Interdisciplinary Research Centre
 
Date: 
Wednesday, 12 February, 2025 - 12:30 to 13:30
Event location: 
Room S1 - First Floor, Alison Richard Building

Speakers: Josefa Sánchez Contreras & Alberto Matarán Ruiz (Universidad de Granada)

Chair: Mónica Moreno Figueroa (University of Cambridge)

Abstract: In order to achieve socio-ecological transitions that aim to overcome this global crisis, it is necessary to build bridges of solidarity between indigenous, peasant and urban territories and movements in the Global South with the ecological movements of the Global North, as the challenge of our century warrants it. But to generate symmetrical relationships, it is necessary to start from the differences of each context, and it is essential to assume that we are also going through the climate emergency and the multiple crises in a differentiated way.

 

Our thesis is that colonialism as a relationship of domination is still very present despite the fact that many countries formally proclaimed their independence in the 19th century. In the South of the World and in particular in Latin America, unequal relationships, racism and dispossession still survive and even become more acute supported by the so-called green transitions. The elites, corporations and nations that dominate our planet intend to confront the enormous environmental challenges we are facing in the 21st century through disastrous business-as-usual or more accurately colonial-as-usual solutions. This corporate power aims to maintain global capitalism and its local versions, adapting to the ecological crisis the same recipes that have brought us to the brink of the abyss.

 

Josefa Sánchez Contreras belongs to the Zoque people of Chimalapas, Oaxaca, Mexico.
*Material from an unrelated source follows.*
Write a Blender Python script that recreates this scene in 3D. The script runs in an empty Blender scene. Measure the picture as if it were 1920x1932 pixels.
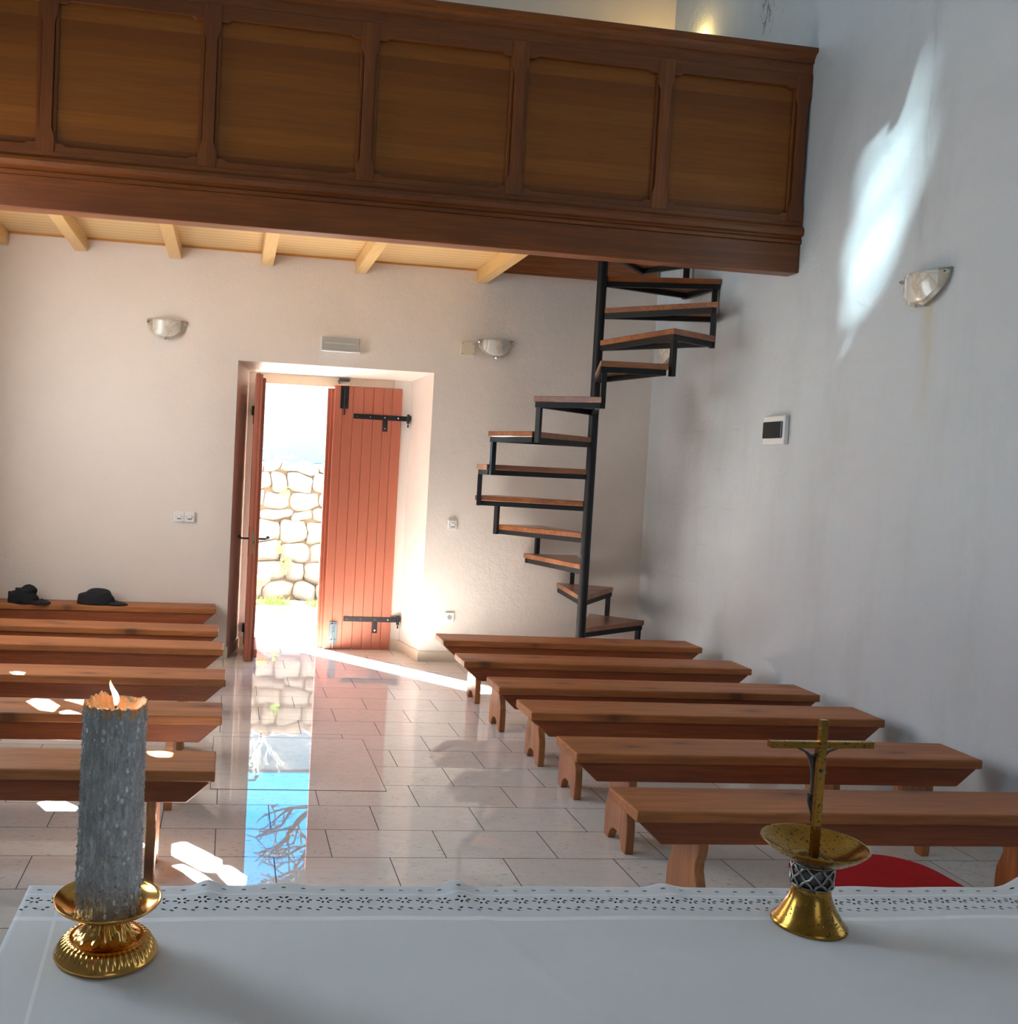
import bpy, bmesh, math, random
import numpy as np
from mathutils import Vector, Matrix, noise

D = bpy.data
C = bpy.context.scene.collection
sc = bpy.context.scene
random.seed(7)

# ------------------------------------------------------------------ camera
YAW, PITCH, ROLL, FPX = .1534, .0481, .0489, 1833.5
def cam_axes():
    cy, sy = math.cos(YAW), math.sin(YAW)
    r = Vector((cy, -sy, 0)); f = Vector((sy, cy, 0)); u = Vector((0, 0, 1))
    cp, sp = math.cos(PITCH), math.sin(PITCH)
    f2 = cp * f - sp * u; u2 = cp * u + sp * f
    cr, sr = math.cos(ROLL), math.sin(ROLL)
    return cr * r + sr * u2, cr * u2 - sr * r, f2
cr_, cu_, cf_ = cam_axes()
cam_data = D.cameras.new('camera')
cam = D.objects.new('camera', cam_data); C.objects.link(cam)
cam_data.sensor_fit = 'HORIZONTAL'; cam_data.sensor_width = 36
cam_data.lens = FPX / 1920 * 36
cam_data.shift_x = (960 - 630) / 1920
cam_data.shift_y = -(966 - 961) / 1920
cam_data.clip_start = .05; cam_data.clip_end = 300
m = Matrix.Identity(4)
for i in range(3):
    m[i][0] = cr_[i]; m[i][1] = cu_[i]; m[i][2] = -cf_[i]
m[0][3], m[1][3], m[2][3] = 0, 0, 1.65
cam.matrix_world = m
sc.camera = cam

# ------------------------------------------------------------------ world, sun, exposure
SUN_EL = math.radians(43.5)
SUN_DIR = Vector((.63 * math.cos(SUN_EL), -.777 * math.cos(SUN_EL), -math.sin(SUN_EL))).normalized()
world = D.worlds.new('sky'); sc.world = world; world.use_nodes = True
wn = world.node_tree; bg = wn.nodes['Background']
sky = wn.nodes.new('ShaderNodeTexSky'); sky.sky_type = 'NISHITA'; sky.sun_disc = False
sky.sun_elevation = SUN_EL
sky.sun_rotation = math.atan2(-SUN_DIR.x, -SUN_DIR.y)
sky.air_density = 1.0; sky.dust_density = .1; sky.ozone_density = 4.0
tint = wn.nodes.new('ShaderNodeMix'); tint.data_type = 'RGBA'; tint.blend_type = 'MULTIPLY'; tint.inputs[0].default_value = 1
tint.inputs[7].default_value = (.05, .88, 1.22, 1)
wn.links.new(sky.outputs[0], tint.inputs[6]); wn.links.new(tint.outputs[2], bg.inputs[0]); bg.inputs[1].default_value = .55
sd = D.lights.new('sun', 'SUN'); sd.energy = 88; sd.angle = math.radians(.4); sd.color = (1, .97, .93)
sun = D.objects.new('sun', sd); C.objects.link(sun)
sun.rotation_euler = SUN_DIR.to_track_quat('-Z', 'Y').to_euler(); sun.location = (-8, 16, 12)

A = .0465                                    # the floor tiles, side walls and benches are turned this much against the back wall
cA, sA = math.cos(A), math.sin(A)
def t2w(x, y, z=0.): return Vector((x * cA + y * sA, -x * sA + y * cA, z))
def w2t(x, y): return (x * cA - y * sA, x * sA + y * cA)

def area_light(name, loc, target, sx, sy, power, color):
    l = D.lights.new(name, 'AREA'); l.shape = 'RECTANGLE'; l.size = sx; l.size_y = sy
    l.energy = power; l.color = color
    o = D.objects.new(name, l); C.objects.link(o); o.location = loc
    o.rotation_euler = (Vector(target) - Vector(loc)).to_track_quat('-Z', 'Y').to_euler()
    return o
BLUE = (.60, .84, 1.0)  # area lamps added inside unseen windows, standing for daylight
area_light('added_daylight_left', t2w(-1.90, 2.6, 2.6), t2w(3.6, 3.6, 2.6), 1.1, 1.9, 11.5, BLUE)
area_light('added_daylight_plate', t2w(-1.93, 5.8, 2.1), t2w(3.6, 6.0, 2.1), 2.0, 2.2, 36, (1, .95, .90))  # added because the pierced plate keeps the skylight out
area_light('added_daylight_front', (.9, -2.35, 2.7), (1.2, 6, 1.6), 1.3, 1.9, 2.8, (1, .97, .92))
area_light('added_daylight_right', t2w(3.50, 1.1, 2.4), t2w(-1, 1.9, 1.6), 1.1, 1.7, 2.6, (1, .97, .92))
area_light('added_daylight_gallery', t2w(-1.90, 6.9, 4.9), t2w(3.6, 6.9, 4.6), .9, 1.1, 16, BLUE)  # added so the right wall behind the gallery front is lit

# spot lamps added on floor and yard, standing in for the sun's floor glint
def glint_lamp(fx, fy, wy, wz, half_deg, power):
    l = D.lights.new('added_glint_spot', 'SPOT'); l.energy = power; l.color = (.72, .96, 1.0); l.spot_size = math.radians(2 * half_deg); l.spot_blend = 1.0; l.shadow_soft_size = .02
    o = D.objects.new('added_glint_spot', l); C.objects.link(o); o.location = (fx, fy, .03)
    o.rotation_euler = (Vector((3.86, wy, wz)) - o.location).to_track_quat('-Z', 'Y').to_euler()
for wy, wz, hd, pw in ((5.10, 2.92, 3.0, 700), (5.03, 3.25, 3.6, 1000), (5.0, 3.65, 2.9, 800), (4.94, 4.2, 2.3, 450), (5.27, 2.52, 1.0, 150), (5.2, 2.15, .45, 60)):
    L_ = wz / math.tan(SUN_EL); glint_lamp(3.86 - .63 * L_, wy + .777 * L_, wy, wz, hd, pw)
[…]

PhD in Social Sciences, University of Granada. Master in Latin American Studies from the National Autonomous University of Mexico. Sociologist from the Autonomous Metropolitan University of Mexico. My research interest is centred in energy colonialism, communalism, and indigenous movements in Latin America. I am co-author of three books, several research papers, and has published in the Washington Post, La Jornada, EstePaís, and Revista de la Universidad Nacional Autónoma de México. I collaborate in various research projects on energy transition and indigenous peoples.

 

Alberto Matarán Ruiz was born in the south of Spain in a family of constant migration between Europe and Latin America. I hold a BsC and a PhD in Environmental Science (University of Granada). I am professor in several graduate and postgraduate programs including Environmental Sciences, Urban and Regional Planning, Agroecology, and International Cooperation. My research interest is centred on the conflicts related to energy and green colonialism, and on local selfsustainability including the importance of periurban areas and local food systems. According to this his methodological approach is based on decolonial, bioregional and agroecological perspectives always considering the importance of participation for the transition processes in Europe and Latin America.